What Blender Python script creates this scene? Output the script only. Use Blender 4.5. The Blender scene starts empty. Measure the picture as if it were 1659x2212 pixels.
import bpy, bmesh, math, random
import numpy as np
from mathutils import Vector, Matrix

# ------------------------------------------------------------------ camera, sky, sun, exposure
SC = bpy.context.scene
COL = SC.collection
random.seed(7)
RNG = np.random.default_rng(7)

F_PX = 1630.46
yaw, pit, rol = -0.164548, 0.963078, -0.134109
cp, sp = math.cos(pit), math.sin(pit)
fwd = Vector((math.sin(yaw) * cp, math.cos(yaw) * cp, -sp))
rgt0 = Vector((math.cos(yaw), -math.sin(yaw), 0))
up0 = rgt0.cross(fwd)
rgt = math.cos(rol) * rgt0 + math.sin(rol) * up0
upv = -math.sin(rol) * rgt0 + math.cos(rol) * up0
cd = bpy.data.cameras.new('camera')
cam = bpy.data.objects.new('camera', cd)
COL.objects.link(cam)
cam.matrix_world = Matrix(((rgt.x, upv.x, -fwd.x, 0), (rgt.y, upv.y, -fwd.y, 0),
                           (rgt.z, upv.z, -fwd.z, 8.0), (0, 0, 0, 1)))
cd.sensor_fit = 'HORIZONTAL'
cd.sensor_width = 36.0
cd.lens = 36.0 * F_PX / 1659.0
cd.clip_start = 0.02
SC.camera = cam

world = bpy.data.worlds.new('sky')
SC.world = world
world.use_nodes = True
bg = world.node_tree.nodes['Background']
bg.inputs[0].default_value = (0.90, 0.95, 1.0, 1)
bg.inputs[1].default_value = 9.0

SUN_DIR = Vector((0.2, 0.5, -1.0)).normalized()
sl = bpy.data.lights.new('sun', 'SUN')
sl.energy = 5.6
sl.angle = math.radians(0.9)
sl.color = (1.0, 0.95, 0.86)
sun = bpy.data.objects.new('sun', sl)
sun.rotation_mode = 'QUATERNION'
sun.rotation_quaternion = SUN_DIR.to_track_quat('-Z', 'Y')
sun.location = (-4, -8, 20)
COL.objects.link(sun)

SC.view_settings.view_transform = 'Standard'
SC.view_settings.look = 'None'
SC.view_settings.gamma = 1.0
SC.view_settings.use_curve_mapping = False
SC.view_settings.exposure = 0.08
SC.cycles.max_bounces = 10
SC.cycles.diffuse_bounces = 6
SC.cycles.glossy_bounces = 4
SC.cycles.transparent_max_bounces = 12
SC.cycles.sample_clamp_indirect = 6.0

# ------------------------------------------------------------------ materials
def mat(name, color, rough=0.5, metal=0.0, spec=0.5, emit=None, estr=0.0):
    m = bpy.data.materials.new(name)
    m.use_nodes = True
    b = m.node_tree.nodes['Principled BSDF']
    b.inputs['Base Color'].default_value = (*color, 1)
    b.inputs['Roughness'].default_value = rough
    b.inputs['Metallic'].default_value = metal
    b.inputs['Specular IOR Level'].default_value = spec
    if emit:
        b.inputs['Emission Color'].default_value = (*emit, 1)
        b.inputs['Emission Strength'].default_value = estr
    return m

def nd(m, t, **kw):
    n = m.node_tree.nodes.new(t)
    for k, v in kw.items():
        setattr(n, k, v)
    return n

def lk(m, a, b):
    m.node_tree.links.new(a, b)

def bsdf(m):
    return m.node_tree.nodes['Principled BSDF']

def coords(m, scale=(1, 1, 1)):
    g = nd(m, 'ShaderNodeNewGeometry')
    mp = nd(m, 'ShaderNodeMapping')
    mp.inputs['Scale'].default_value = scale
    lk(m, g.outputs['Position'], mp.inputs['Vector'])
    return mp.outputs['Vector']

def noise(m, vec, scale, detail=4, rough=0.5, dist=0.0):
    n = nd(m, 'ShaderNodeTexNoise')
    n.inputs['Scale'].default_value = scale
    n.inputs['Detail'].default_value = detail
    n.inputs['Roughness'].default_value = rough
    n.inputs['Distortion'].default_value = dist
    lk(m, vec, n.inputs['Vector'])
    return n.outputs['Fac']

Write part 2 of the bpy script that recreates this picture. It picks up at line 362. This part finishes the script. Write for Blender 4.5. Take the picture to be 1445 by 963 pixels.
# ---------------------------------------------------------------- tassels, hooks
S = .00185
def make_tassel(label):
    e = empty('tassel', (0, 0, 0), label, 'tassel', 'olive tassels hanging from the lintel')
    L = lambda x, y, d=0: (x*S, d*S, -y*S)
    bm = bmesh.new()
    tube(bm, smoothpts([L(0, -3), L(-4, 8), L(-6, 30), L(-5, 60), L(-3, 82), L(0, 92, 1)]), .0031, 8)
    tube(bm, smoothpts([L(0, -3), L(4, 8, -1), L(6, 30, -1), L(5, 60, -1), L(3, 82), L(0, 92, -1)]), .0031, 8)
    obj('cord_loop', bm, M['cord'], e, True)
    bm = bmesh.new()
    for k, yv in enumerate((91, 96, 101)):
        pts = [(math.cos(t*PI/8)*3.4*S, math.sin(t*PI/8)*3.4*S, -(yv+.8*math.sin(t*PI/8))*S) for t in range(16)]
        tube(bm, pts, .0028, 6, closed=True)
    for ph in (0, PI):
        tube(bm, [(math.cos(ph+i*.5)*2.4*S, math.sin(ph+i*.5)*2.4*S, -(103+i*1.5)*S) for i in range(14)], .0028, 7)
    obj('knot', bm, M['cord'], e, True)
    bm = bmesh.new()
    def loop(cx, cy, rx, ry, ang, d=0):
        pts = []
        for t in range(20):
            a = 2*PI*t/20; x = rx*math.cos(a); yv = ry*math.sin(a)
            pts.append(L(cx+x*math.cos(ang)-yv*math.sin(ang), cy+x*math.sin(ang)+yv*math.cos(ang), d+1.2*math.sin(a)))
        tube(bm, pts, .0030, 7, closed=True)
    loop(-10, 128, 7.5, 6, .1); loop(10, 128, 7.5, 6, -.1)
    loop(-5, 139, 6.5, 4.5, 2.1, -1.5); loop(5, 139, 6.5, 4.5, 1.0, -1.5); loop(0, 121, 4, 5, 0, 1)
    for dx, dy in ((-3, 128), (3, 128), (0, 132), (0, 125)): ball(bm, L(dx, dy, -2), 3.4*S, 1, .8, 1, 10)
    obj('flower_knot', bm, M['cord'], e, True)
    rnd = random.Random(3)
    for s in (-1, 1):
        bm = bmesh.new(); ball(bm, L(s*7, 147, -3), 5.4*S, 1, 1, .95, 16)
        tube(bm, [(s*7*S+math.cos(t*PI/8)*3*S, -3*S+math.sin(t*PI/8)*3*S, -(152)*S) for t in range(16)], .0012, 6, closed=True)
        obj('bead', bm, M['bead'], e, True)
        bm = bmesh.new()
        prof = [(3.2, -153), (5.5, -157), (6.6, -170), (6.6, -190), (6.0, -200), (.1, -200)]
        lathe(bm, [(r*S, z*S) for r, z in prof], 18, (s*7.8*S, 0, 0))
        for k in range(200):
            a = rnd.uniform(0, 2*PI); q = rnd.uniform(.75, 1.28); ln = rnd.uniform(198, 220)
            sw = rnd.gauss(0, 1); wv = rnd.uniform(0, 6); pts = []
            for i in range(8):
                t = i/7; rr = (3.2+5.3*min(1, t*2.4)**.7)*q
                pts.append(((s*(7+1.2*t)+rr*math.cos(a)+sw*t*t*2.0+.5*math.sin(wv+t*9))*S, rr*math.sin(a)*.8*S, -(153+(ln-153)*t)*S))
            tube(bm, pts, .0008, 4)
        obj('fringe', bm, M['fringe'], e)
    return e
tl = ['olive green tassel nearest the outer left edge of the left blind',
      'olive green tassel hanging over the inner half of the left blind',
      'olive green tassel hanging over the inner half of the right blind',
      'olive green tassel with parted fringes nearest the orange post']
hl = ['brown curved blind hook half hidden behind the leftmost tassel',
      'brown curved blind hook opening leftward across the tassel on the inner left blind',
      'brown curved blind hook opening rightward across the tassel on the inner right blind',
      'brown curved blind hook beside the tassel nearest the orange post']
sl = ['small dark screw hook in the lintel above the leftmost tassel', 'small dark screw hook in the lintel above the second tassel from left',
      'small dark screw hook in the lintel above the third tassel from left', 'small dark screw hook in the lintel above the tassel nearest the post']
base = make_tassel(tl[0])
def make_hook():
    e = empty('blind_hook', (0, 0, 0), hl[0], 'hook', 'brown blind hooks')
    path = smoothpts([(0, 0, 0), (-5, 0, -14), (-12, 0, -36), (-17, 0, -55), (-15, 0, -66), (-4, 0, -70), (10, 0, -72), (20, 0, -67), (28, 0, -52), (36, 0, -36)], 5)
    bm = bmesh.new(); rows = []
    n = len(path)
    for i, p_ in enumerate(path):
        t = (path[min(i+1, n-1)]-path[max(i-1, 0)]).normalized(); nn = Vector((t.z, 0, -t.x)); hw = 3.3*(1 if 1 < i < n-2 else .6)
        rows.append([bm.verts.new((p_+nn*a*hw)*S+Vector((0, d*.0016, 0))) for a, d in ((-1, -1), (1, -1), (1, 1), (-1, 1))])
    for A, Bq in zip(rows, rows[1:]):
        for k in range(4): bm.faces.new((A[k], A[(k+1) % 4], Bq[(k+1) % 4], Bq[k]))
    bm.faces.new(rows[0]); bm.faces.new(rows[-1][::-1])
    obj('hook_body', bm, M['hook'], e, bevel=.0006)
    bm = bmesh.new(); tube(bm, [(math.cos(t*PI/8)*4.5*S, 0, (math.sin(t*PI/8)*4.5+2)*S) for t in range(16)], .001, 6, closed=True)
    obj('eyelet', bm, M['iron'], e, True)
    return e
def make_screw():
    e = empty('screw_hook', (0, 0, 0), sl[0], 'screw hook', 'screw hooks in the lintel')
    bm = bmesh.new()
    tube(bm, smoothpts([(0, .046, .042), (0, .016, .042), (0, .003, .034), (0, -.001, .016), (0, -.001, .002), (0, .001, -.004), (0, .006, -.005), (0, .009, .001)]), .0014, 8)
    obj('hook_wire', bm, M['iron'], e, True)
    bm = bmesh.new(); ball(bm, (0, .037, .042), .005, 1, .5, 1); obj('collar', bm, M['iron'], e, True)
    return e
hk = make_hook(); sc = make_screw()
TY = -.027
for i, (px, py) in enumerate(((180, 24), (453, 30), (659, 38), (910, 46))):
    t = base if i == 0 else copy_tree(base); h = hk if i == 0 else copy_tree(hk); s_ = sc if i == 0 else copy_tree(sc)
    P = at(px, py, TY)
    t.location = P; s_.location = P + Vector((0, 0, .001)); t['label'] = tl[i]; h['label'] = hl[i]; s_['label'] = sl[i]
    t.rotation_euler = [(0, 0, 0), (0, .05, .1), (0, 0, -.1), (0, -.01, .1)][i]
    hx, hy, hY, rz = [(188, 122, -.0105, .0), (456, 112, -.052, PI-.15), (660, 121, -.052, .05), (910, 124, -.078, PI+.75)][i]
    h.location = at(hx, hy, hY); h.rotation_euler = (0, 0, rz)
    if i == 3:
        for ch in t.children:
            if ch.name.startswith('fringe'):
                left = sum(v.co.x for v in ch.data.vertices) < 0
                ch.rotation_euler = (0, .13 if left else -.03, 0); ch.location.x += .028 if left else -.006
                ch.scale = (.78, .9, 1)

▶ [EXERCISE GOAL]
Quote in full each line from the top of the records above through the line with "bg.inputs[1].default_value = 9.0"; stop after that line.

▶ [EXERCISE SOLUTION]
What Blender Python script creates this scene? Output the script only. Use Blender 4.5. The Blender scene starts empty. Measure the picture as if it were 1659x2212 pixels.
import bpy, bmesh, math, random
import numpy as np
from mathutils import Vector, Matrix

# ------------------------------------------------------------------ camera, sky, sun, exposure
SC = bpy.context.scene
COL = SC.collection
random.seed(7)
RNG = np.random.default_rng(7)

F_PX = 1630.46
yaw, pit, rol = -0.164548, 0.963078, -0.134109
cp, sp = math.cos(pit), math.sin(pit)
fwd = Vector((math.sin(yaw) * cp, math.cos(yaw) * cp, -sp))
rgt0 = Vector((math.cos(yaw), -math.sin(yaw), 0))
up0 = rgt0.cross(fwd)
rgt = math.cos(rol) * rgt0 + math.sin(rol) * up0
upv = -math.sin(rol) * rgt0 + math.cos(rol) * up0
cd = bpy.data.cameras.new('camera')
cam = bpy.data.objects.new('camera', cd)
COL.objects.link(cam)
cam.matrix_world = Matrix(((rgt.x, upv.x, -fwd.x, 0), (rgt.y, upv.y, -fwd.y, 0),
                           (rgt.z, upv.z, -fwd.z, 8.0), (0, 0, 0, 1)))
cd.sensor_fit = 'HORIZONTAL'
cd.sensor_width = 36.0
cd.lens = 36.0 * F_PX / 1659.0
cd.clip_start = 0.02
SC.camera = cam

world = bpy.data.worlds.new('sky')
SC.world = world
world.use_nodes = True
bg = world.node_tree.nodes['Background']
bg.inputs[0].default_value = (0.90, 0.95, 1.0, 1)
bg.inputs[1].default_value = 9.0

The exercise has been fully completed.